- RAW DATA:
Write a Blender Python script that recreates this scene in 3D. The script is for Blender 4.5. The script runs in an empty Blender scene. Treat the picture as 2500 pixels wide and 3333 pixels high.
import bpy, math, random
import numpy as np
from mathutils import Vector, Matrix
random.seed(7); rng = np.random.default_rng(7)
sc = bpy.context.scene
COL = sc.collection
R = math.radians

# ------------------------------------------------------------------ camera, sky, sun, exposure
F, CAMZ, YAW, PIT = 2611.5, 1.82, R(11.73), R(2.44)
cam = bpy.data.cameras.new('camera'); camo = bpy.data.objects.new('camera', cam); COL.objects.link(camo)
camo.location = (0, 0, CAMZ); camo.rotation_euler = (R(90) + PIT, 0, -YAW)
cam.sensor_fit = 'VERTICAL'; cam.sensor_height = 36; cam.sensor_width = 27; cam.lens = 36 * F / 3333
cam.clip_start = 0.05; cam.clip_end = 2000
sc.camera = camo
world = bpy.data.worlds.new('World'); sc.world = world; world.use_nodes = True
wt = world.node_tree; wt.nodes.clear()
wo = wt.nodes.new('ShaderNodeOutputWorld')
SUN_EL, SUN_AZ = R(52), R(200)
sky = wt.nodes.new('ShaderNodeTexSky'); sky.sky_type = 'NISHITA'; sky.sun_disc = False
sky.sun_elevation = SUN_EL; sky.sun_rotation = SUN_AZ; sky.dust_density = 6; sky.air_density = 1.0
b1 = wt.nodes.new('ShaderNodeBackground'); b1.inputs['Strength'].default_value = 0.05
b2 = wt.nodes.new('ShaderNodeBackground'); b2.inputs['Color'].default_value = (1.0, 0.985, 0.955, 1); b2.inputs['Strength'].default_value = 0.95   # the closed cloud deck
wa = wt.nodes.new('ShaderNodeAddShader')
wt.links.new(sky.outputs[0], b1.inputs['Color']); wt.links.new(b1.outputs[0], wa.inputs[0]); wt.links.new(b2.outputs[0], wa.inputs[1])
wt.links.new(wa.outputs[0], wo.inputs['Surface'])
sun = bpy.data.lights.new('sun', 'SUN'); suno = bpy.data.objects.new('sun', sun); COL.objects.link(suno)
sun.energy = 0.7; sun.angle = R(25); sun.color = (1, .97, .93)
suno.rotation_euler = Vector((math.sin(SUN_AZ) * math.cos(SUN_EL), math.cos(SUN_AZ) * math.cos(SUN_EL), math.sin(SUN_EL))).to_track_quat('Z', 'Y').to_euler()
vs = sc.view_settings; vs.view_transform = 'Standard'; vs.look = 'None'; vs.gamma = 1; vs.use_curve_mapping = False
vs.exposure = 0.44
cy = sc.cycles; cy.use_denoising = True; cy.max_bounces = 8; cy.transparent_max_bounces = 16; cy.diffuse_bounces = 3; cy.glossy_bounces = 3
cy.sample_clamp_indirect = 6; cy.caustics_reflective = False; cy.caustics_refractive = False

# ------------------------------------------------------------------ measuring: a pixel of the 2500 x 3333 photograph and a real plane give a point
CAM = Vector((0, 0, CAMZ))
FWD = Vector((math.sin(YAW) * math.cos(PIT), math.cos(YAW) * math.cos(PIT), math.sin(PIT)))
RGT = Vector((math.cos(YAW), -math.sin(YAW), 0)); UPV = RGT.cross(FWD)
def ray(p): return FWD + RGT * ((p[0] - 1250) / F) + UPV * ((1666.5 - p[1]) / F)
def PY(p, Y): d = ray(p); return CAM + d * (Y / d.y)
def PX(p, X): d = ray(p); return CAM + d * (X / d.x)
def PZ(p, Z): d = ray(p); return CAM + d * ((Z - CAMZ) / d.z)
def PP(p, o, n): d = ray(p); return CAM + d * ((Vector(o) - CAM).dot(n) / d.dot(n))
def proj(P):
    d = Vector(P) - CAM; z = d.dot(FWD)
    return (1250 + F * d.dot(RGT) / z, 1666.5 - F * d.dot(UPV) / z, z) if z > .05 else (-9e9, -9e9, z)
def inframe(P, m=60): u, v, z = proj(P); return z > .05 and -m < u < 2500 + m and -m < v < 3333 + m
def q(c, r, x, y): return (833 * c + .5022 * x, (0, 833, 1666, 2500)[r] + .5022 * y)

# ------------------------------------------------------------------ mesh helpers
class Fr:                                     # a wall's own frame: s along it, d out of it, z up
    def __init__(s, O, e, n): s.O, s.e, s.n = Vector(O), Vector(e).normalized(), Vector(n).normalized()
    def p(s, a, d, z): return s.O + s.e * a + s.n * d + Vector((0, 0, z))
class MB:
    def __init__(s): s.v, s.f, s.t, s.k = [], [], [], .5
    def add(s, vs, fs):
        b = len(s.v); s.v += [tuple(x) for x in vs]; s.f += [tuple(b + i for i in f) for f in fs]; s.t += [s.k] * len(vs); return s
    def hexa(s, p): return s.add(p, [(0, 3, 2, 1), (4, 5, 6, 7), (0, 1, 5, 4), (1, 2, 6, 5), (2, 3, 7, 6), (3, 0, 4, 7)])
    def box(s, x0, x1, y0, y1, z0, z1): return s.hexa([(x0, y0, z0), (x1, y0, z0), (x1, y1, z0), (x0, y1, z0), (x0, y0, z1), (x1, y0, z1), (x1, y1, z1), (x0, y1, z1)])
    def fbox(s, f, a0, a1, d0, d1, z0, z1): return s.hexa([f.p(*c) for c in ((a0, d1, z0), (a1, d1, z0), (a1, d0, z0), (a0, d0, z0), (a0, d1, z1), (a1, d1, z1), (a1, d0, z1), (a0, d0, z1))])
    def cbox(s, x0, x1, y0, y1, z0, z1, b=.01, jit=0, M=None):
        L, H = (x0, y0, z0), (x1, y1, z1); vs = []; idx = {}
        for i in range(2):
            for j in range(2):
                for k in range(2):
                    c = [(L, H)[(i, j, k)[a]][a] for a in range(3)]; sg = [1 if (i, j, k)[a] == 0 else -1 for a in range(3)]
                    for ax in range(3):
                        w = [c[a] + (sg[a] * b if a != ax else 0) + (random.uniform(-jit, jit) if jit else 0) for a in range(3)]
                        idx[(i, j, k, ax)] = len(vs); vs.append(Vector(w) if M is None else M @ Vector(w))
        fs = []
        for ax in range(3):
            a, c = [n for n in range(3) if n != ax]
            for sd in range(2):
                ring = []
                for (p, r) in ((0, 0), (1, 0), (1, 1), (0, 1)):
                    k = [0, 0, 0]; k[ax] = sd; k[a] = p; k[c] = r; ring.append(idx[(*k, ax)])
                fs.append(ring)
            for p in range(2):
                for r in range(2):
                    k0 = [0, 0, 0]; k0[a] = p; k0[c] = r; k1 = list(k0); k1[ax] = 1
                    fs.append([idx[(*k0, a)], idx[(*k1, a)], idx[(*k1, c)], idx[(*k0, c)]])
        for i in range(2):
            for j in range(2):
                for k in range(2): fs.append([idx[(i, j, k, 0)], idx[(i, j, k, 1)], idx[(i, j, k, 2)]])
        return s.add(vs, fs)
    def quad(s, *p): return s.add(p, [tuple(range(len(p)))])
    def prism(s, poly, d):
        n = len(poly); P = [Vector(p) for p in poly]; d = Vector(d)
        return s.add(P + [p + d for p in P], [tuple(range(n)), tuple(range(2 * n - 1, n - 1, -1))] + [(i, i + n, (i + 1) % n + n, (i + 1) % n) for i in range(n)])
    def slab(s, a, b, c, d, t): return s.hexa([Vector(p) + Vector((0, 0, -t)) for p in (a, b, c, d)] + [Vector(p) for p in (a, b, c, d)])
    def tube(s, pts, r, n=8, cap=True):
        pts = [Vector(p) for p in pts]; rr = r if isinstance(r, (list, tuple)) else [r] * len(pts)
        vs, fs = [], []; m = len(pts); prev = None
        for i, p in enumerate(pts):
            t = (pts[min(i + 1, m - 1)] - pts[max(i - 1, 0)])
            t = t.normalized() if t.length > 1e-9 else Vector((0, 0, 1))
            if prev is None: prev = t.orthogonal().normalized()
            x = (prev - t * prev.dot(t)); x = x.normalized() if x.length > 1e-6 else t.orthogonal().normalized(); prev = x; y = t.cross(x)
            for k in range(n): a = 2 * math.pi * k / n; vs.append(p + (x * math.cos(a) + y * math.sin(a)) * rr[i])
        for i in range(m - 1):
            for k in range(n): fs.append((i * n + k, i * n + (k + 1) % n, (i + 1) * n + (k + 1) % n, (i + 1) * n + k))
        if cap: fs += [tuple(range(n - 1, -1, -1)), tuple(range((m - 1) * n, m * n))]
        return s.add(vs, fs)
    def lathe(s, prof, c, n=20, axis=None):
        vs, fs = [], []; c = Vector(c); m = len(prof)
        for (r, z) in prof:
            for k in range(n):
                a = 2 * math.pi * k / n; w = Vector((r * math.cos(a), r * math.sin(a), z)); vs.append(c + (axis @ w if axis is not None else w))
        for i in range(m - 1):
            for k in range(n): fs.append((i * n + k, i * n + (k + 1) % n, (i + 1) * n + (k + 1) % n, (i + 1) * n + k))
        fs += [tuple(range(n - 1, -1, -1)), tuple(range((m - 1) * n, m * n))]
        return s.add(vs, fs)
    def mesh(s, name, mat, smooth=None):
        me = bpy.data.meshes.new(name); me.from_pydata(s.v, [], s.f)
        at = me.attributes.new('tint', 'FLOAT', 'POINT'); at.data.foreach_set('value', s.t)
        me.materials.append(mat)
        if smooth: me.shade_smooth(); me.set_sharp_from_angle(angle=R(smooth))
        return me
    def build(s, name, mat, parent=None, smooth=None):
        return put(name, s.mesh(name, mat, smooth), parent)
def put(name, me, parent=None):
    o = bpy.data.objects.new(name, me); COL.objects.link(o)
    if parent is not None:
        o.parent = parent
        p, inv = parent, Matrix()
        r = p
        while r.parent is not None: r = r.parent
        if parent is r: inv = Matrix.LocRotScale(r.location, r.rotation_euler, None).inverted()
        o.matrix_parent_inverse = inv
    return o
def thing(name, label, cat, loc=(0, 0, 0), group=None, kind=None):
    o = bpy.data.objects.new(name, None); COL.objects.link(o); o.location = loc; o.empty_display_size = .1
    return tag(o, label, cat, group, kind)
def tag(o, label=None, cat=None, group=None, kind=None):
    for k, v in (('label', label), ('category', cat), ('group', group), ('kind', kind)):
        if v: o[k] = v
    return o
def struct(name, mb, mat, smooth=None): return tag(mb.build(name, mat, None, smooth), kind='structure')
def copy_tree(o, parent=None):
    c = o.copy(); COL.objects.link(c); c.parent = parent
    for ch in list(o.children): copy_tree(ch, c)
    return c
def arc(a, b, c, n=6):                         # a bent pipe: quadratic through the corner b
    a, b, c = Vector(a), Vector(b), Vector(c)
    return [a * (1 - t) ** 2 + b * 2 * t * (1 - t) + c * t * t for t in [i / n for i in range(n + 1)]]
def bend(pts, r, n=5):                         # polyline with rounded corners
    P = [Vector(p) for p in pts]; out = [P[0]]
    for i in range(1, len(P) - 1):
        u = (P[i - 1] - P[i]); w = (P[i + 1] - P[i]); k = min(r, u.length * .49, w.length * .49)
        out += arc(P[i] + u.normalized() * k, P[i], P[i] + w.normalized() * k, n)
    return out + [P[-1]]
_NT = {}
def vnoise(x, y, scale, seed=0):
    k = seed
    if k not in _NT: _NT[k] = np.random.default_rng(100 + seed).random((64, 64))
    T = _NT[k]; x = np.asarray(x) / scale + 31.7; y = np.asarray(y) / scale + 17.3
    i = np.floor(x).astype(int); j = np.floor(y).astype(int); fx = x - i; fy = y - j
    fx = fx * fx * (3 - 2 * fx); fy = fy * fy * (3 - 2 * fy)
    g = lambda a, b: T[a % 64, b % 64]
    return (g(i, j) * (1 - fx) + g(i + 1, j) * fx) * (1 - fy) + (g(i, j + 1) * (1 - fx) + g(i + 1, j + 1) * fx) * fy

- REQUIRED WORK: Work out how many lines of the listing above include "scene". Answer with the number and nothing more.

- ANSWER TO THIS EXERCISE: 2